• _AIM_: Some lines in the listing below may include the string "follow". How many are there? Give only the number.
━━━━━━━━━━
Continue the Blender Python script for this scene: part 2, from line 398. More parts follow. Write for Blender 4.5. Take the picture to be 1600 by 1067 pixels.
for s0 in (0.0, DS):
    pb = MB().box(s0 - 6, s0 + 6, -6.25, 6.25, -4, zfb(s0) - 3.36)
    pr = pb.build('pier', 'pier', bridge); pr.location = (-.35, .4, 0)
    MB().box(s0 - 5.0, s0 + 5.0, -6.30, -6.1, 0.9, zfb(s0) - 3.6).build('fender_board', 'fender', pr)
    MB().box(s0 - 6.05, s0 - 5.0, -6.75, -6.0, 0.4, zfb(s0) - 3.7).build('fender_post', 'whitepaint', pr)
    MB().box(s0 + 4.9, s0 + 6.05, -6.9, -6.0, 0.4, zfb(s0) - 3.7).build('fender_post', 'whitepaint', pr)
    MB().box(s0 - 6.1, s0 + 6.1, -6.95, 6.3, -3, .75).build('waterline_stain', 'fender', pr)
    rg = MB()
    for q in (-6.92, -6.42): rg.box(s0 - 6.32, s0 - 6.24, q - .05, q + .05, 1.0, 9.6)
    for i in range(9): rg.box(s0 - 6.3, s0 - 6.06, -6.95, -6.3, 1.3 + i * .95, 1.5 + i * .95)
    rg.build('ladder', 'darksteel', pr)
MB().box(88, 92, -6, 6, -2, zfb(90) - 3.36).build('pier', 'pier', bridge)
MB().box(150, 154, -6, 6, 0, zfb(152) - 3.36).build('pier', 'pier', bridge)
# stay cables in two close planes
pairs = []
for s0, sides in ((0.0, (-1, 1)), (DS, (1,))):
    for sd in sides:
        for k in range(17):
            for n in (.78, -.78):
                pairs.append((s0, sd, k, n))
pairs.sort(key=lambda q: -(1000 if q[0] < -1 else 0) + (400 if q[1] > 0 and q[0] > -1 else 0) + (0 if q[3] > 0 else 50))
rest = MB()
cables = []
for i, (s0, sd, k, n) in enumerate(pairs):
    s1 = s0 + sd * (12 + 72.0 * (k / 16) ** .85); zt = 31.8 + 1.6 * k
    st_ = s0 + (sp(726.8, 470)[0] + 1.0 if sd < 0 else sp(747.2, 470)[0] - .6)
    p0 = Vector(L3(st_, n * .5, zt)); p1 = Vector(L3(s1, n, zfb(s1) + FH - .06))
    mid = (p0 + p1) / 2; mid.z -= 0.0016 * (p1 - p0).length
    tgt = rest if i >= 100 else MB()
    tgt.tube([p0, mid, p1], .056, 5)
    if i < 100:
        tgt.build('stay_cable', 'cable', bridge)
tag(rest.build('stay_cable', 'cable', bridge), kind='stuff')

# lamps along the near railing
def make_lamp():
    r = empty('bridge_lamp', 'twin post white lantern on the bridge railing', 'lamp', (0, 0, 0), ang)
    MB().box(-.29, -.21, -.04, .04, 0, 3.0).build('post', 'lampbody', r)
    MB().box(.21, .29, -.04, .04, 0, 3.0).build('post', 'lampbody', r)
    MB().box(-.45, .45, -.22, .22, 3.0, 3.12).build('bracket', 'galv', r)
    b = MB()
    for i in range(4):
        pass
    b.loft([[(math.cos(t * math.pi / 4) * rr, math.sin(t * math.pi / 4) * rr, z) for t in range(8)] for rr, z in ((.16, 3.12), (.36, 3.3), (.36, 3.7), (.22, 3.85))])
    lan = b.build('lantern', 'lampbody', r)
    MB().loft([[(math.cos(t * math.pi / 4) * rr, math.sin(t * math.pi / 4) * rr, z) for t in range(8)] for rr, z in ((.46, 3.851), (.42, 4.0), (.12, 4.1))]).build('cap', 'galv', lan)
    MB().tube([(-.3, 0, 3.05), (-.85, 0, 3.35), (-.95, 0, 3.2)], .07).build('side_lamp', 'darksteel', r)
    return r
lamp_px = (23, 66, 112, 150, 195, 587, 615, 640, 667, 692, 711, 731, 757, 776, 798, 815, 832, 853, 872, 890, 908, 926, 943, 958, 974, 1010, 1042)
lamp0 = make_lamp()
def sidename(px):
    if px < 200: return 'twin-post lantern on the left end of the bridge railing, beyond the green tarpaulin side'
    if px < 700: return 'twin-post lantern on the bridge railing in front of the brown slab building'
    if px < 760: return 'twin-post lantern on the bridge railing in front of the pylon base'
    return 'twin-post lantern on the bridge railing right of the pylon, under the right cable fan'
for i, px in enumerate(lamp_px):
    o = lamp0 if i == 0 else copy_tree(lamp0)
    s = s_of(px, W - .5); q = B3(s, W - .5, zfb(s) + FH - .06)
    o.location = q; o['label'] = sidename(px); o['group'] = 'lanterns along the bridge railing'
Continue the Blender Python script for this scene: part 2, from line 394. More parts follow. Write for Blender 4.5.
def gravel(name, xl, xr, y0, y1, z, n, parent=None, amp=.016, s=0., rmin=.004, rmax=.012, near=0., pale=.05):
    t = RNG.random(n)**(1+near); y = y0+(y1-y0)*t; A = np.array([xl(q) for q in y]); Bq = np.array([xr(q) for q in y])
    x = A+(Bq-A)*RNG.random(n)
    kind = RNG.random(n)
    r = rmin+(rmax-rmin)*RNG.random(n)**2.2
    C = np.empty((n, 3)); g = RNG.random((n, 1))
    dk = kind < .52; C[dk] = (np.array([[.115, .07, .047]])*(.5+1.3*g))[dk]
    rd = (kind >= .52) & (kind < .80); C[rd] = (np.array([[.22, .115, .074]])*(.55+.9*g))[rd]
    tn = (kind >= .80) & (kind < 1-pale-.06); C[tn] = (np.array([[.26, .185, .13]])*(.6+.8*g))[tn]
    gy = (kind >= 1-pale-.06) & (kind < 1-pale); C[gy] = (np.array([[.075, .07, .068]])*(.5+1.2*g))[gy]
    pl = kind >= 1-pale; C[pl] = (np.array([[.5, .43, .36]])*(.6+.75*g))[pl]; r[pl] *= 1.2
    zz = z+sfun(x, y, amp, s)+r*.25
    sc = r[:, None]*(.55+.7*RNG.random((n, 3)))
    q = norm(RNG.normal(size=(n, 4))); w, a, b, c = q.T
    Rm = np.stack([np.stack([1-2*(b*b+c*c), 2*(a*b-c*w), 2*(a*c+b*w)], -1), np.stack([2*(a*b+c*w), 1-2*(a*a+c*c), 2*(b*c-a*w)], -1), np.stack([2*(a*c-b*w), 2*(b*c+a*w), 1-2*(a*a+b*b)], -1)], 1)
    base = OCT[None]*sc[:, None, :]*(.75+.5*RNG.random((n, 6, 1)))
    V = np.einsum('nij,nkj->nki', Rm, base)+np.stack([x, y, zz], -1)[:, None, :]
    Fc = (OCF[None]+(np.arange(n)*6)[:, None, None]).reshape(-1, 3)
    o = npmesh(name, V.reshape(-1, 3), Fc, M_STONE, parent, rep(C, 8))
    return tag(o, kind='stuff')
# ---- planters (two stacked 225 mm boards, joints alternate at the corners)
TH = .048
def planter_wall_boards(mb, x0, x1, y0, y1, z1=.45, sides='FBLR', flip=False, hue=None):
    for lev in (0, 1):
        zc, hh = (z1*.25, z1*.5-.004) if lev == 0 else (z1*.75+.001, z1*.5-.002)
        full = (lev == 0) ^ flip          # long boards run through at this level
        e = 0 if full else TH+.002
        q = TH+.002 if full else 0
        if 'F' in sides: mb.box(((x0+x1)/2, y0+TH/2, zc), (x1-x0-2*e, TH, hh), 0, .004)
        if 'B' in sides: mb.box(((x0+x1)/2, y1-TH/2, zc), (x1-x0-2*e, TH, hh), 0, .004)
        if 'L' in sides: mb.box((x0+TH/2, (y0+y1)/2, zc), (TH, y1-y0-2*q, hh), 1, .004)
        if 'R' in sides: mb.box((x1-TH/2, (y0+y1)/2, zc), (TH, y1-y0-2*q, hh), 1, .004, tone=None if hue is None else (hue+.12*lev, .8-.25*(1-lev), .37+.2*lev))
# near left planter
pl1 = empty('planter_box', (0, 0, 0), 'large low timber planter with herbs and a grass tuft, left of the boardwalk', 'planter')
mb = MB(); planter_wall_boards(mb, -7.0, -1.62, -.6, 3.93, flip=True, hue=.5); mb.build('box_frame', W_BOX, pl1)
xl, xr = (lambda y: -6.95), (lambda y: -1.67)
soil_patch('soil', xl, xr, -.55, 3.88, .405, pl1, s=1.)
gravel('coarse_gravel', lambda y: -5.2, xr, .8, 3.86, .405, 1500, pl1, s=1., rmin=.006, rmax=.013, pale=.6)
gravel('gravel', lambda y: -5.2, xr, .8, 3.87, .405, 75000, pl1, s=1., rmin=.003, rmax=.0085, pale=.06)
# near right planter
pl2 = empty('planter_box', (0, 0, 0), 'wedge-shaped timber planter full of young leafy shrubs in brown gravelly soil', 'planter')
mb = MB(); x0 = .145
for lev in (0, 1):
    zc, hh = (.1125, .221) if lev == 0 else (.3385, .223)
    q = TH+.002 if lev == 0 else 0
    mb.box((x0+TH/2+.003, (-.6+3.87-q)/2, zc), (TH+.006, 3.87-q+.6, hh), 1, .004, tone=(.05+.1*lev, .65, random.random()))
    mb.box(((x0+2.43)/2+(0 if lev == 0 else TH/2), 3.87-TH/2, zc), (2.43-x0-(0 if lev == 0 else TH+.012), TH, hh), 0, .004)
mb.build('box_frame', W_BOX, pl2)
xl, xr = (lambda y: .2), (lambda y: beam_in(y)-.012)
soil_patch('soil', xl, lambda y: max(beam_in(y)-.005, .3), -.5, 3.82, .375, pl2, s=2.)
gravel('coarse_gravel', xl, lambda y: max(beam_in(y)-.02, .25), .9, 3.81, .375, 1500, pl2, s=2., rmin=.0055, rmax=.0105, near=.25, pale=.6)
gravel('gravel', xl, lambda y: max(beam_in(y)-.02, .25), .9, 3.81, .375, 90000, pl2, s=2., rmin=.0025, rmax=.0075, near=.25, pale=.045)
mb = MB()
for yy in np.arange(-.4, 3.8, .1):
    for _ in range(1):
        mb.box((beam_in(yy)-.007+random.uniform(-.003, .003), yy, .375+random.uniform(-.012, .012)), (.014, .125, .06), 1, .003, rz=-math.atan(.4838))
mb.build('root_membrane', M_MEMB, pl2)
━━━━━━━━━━
• _EXERCISE SOLUTION_: 2